--- begin Given data ---

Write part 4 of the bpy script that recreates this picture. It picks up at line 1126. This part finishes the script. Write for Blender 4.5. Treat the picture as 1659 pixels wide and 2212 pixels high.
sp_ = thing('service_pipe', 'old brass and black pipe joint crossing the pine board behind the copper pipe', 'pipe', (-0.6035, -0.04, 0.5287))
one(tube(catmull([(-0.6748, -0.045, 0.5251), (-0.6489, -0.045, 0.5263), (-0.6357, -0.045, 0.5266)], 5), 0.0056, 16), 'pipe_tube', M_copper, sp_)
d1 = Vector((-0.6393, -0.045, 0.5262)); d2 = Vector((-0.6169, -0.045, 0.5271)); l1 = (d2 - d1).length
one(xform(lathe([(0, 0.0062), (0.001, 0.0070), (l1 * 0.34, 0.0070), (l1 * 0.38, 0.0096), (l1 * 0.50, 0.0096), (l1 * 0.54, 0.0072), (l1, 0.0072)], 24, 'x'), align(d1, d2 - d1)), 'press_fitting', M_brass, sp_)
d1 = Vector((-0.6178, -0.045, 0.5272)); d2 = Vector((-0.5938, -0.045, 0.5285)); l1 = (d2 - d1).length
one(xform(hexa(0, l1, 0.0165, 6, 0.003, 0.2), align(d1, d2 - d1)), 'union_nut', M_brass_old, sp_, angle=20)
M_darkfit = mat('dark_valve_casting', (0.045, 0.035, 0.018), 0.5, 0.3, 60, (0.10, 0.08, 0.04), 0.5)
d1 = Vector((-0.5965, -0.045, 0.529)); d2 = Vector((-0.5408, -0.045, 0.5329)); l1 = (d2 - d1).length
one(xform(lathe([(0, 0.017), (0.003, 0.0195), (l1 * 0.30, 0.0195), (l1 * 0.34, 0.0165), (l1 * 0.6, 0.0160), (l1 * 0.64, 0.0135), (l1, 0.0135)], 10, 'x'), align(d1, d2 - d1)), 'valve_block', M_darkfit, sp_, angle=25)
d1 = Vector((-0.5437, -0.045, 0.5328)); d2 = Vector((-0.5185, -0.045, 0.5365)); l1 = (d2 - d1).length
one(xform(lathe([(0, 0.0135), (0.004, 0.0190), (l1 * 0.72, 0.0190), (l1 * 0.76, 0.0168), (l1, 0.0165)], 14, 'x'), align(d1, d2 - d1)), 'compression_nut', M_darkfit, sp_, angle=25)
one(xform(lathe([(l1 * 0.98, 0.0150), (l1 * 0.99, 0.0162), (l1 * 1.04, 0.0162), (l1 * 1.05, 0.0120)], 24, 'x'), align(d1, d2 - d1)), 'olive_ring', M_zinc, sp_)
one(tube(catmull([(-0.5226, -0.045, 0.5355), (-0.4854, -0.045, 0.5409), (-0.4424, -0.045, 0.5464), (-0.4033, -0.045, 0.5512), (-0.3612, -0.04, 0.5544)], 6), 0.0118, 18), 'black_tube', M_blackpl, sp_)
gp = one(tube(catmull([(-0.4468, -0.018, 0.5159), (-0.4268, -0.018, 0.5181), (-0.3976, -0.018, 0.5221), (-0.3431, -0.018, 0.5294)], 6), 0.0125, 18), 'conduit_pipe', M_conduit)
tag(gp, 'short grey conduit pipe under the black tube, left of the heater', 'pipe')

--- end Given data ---

Please reproduce the entire listing, exactly as shown.

● **Response**
Write part 4 of the bpy script that recreates this picture. It picks up at line 1126. This part finishes the script. Write for Blender 4.5. Treat the picture as 1659 pixels wide and 2212 pixels high.
sp_ = thing('service_pipe', 'old brass and black pipe joint crossing the pine board behind the copper pipe', 'pipe', (-0.6035, -0.04, 0.5287))
one(tube(catmull([(-0.6748, -0.045, 0.5251), (-0.6489, -0.045, 0.5263), (-0.6357, -0.045, 0.5266)], 5), 0.0056, 16), 'pipe_tube', M_copper, sp_)
d1 = Vector((-0.6393, -0.045, 0.5262)); d2 = Vector((-0.6169, -0.045, 0.5271)); l1 = (d2 - d1).length
one(xform(lathe([(0, 0.0062), (0.001, 0.0070), (l1 * 0.34, 0.0070), (l1 * 0.38, 0.0096), (l1 * 0.50, 0.0096), (l1 * 0.54, 0.0072), (l1, 0.0072)], 24, 'x'), align(d1, d2 - d1)), 'press_fitting', M_brass, sp_)
d1 = Vector((-0.6178, -0.045, 0.5272)); d2 = Vector((-0.5938, -0.045, 0.5285)); l1 = (d2 - d1).length
one(xform(hexa(0, l1, 0.0165, 6, 0.003, 0.2), align(d1, d2 - d1)), 'union_nut', M_brass_old, sp_, angle=20)
M_darkfit = mat('dark_valve_casting', (0.045, 0.035, 0.018), 0.5, 0.3, 60, (0.10, 0.08, 0.04), 0.5)
d1 = Vector((-0.5965, -0.045, 0.529)); d2 = Vector((-0.5408, -0.045, 0.5329)); l1 = (d2 - d1).length
one(xform(lathe([(0, 0.017), (0.003, 0.0195), (l1 * 0.30, 0.0195), (l1 * 0.34, 0.0165), (l1 * 0.6, 0.0160), (l1 * 0.64, 0.0135), (l1, 0.0135)], 10, 'x'), align(d1, d2 - d1)), 'valve_block', M_darkfit, sp_, angle=25)
d1 = Vector((-0.5437, -0.045, 0.5328)); d2 = Vector((-0.5185, -0.045, 0.5365)); l1 = (d2 - d1).length
one(xform(lathe([(0, 0.0135), (0.004, 0.0190), (l1 * 0.72, 0.0190), (l1 * 0.76, 0.0168), (l1, 0.0165)], 14, 'x'), align(d1, d2 - d1)), 'compression_nut', M_darkfit, sp_, angle=25)
one(xform(lathe([(l1 * 0.98, 0.0150), (l1 * 0.99, 0.0162), (l1 * 1.04, 0.0162), (l1 * 1.05, 0.0120)], 24, 'x'), align(d1, d2 - d1)), 'olive_ring', M_zinc, sp_)
one(tube(catmull([(-0.5226, -0.045, 0.5355), (-0.4854, -0.045, 0.5409), (-0.4424, -0.045, 0.5464), (-0.4033, -0.045, 0.5512), (-0.3612, -0.04, 0.5544)], 6), 0.0118, 18), 'black_tube', M_blackpl, sp_)
gp = one(tube(catmull([(-0.4468, -0.018, 0.5159), (-0.4268, -0.018, 0.5181), (-0.3976, -0.018, 0.5221), (-0.3431, -0.018, 0.5294)], 6), 0.0125, 18), 'conduit_pipe', M_conduit)
tag(gp, 'short grey conduit pipe under the black tube, left of the heater', 'pipe')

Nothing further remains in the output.